Last summer, I was walking through the attractive harbor-side district of Oslo, perusing the menus of this up-market area's many restaurants. Most specialized in seafood; the cuisines offered were predominantly European.
So imagine my surprise when, right there on one of the most expensive menus in the district, I read a description of a Scandinavian-Asian fusion dish with, as a standout ingredient, Korea's favorite condiment.
Kimchi has come far. It is one of perhaps only two Korean common nouns that have entered English, the lingua franca of our global age. (The other being taekwondo ― albeit usually mispronounced.)
Yet I find the national mania for promoting, pushing and generally talking up kimchi to the point where it is THE national foodstuff a little odd. Not because I don't like it, but because although it is ubiquitous in Korean cuisine ― it is served at pretty well every table ― it is not a dish, it is a pickled condiment. Other countries have similar things, but Germans do not make sauerkraut their flagship national dish, any more than Indians do chutney.

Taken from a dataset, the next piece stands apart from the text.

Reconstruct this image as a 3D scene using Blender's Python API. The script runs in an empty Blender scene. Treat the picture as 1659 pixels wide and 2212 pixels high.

Moreover, kimchi is armed with one hell of a bouquet. In a non-Korean restaurant, it may prove overpowering, if not caustic, to the noses of the uninitiated.
And how much can you do with it? Sure, it is a condiment; sure, it can be added to stew s; and I once discovered (by accident) that a drop of the stuff in a glass grants flavor-free local lagers a bit of taste.
But kimchi is neither a standalone dish, nor an easy ingredient to incorporate in non-Korean cuisine. If Korea wants volume sales of agricultural exports, she needs to think of foodstuffs that can blend with other nations' cooking methods.
One ingredient that is, while not as globally famed as kimchi, potentially more versatile is, jang, or fermented paste. (Notably doenjang ― fermented bean paste ― and gochujang ― fermented red pepper paste.)
While kimchi is usually a side dish, jang is an ingredient in the cooking process. Like most Korean food, it is not subtle in look or taste: It is earthy brown or rich red in color, and offers mucho saltiness and pungency on the palate.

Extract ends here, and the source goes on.